• [The request]:
Return the first line, the line containing "return (CX+dx*t, Y, CZ+(220-py)/F*t)", and every line between them, exactly as they stand.

• [Source material]:
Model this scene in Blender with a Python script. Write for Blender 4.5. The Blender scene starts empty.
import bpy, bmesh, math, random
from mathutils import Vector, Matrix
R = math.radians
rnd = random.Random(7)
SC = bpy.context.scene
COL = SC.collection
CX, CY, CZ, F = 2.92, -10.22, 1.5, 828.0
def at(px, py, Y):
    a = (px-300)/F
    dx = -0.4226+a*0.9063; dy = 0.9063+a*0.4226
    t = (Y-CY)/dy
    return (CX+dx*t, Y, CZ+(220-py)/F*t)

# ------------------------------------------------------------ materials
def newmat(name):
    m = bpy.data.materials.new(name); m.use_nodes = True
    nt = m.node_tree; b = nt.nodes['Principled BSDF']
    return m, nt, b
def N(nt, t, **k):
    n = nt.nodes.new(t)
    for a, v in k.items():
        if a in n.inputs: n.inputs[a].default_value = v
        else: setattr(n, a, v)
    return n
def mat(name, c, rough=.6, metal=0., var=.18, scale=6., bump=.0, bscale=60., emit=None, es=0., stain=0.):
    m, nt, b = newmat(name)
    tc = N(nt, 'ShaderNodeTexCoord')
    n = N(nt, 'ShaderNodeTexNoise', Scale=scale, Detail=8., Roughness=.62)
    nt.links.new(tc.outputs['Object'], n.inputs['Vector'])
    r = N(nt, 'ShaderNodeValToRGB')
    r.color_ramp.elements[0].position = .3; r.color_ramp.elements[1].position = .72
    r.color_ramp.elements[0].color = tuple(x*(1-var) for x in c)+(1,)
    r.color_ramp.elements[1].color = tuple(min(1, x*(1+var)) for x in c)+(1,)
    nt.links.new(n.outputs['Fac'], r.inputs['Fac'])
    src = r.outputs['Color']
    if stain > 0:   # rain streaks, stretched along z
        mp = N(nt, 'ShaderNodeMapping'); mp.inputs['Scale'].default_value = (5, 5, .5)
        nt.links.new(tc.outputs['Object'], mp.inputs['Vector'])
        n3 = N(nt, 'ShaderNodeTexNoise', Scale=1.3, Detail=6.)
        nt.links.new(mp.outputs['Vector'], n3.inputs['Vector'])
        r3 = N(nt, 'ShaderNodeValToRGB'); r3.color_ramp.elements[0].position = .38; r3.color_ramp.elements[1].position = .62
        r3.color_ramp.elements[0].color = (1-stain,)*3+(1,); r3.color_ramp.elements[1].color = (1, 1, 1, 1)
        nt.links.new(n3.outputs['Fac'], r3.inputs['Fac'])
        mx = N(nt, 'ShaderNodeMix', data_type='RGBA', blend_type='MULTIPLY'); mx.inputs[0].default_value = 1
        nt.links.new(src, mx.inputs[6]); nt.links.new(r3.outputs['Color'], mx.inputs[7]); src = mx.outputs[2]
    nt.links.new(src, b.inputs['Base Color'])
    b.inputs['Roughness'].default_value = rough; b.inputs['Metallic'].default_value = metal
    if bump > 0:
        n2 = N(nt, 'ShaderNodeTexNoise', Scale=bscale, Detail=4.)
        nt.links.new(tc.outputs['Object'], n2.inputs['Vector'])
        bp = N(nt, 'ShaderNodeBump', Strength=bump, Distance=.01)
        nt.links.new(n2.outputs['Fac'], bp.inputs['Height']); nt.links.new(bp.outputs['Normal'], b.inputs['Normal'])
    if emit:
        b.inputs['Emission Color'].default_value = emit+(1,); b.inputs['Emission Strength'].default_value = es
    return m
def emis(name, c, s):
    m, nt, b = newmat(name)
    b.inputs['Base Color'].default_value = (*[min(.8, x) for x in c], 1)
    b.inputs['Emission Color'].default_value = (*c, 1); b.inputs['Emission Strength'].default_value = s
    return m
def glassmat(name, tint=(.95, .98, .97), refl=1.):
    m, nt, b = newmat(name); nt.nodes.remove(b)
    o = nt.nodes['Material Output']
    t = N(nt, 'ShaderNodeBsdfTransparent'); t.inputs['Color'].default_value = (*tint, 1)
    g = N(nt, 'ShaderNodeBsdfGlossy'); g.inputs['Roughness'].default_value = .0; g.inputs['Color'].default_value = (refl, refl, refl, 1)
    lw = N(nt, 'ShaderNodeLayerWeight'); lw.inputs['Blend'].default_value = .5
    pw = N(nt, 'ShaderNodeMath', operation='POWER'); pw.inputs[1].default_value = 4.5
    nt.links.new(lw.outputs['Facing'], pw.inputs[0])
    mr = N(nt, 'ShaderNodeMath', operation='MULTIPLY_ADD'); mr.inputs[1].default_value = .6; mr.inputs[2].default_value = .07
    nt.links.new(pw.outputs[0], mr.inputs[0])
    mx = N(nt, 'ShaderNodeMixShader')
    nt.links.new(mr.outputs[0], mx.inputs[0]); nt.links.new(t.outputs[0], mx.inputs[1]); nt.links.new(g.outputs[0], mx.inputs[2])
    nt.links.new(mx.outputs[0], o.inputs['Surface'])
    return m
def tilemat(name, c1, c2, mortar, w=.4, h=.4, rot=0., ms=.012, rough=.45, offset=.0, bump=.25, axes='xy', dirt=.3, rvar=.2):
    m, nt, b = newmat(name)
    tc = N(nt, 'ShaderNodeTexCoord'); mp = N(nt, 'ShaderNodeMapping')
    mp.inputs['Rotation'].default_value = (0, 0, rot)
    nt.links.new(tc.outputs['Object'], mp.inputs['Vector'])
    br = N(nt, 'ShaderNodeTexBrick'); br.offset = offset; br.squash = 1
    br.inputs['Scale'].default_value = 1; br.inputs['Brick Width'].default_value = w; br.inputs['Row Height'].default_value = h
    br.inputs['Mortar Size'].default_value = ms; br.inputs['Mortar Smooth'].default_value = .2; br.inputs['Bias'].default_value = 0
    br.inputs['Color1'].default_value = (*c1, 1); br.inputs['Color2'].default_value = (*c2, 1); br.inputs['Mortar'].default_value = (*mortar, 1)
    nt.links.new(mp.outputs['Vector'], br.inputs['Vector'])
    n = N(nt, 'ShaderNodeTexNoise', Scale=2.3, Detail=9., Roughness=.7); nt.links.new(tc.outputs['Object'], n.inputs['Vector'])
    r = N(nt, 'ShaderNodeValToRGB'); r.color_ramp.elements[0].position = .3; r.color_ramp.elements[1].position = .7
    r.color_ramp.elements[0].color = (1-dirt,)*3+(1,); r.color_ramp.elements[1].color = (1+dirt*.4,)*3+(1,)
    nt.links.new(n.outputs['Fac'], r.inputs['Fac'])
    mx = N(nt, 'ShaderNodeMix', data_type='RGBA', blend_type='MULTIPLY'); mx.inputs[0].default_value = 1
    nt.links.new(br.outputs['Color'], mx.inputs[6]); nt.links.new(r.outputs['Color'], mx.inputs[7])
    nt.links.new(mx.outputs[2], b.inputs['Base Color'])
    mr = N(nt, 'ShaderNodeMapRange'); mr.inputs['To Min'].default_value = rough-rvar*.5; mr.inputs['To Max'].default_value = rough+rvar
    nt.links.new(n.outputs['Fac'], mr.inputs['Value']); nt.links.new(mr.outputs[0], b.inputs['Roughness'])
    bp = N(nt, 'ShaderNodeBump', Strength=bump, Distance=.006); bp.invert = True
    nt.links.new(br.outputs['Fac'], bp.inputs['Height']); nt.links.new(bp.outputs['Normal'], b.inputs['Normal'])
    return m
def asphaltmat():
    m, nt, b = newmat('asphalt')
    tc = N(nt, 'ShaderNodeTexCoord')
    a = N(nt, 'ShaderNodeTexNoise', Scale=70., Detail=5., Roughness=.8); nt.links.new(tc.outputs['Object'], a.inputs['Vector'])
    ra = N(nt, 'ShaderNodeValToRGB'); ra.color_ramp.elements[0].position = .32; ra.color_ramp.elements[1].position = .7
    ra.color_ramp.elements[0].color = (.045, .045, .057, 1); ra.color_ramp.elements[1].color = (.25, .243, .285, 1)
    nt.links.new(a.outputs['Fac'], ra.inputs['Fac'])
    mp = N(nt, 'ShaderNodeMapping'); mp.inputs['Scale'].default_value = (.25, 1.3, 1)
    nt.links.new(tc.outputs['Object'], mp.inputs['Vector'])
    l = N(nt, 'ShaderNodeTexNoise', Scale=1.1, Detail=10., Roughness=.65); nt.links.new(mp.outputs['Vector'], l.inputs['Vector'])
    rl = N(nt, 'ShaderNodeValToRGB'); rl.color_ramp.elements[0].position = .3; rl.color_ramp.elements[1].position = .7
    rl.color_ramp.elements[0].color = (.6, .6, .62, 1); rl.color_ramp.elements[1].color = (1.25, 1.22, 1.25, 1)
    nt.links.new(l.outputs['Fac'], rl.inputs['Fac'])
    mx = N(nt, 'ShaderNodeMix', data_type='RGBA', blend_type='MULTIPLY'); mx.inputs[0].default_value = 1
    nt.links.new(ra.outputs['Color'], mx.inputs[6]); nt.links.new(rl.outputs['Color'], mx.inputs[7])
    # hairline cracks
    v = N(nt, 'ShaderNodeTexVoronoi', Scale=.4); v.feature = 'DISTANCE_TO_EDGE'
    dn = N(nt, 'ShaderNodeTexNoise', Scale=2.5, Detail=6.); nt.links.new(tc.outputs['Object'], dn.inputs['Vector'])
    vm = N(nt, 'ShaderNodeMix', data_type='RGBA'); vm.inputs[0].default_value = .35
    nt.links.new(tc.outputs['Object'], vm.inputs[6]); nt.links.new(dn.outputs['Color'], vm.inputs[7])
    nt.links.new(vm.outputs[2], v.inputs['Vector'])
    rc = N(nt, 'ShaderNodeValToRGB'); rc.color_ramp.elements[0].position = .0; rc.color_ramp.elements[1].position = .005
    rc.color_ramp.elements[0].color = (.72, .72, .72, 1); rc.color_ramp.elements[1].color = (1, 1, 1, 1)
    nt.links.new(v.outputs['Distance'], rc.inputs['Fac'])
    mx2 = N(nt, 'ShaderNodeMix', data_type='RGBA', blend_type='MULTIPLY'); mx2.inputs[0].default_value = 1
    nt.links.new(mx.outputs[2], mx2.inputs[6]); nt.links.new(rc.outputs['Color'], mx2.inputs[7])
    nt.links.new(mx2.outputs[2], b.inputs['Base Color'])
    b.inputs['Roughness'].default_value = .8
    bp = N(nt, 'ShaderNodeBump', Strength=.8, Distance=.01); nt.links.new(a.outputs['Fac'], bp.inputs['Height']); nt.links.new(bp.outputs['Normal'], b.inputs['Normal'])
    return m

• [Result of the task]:
Model this scene in Blender with a Python script. Write for Blender 4.5. The Blender scene starts empty.
import bpy, bmesh, math, random
from mathutils import Vector, Matrix
R = math.radians
rnd = random.Random(7)
SC = bpy.context.scene
COL = SC.collection
CX, CY, CZ, F = 2.92, -10.22, 1.5, 828.0
def at(px, py, Y):
    a = (px-300)/F
    dx = -0.4226+a*0.9063; dy = 0.9063+a*0.4226
    t = (Y-CY)/dy
    return (CX+dx*t, Y, CZ+(220-py)/F*t)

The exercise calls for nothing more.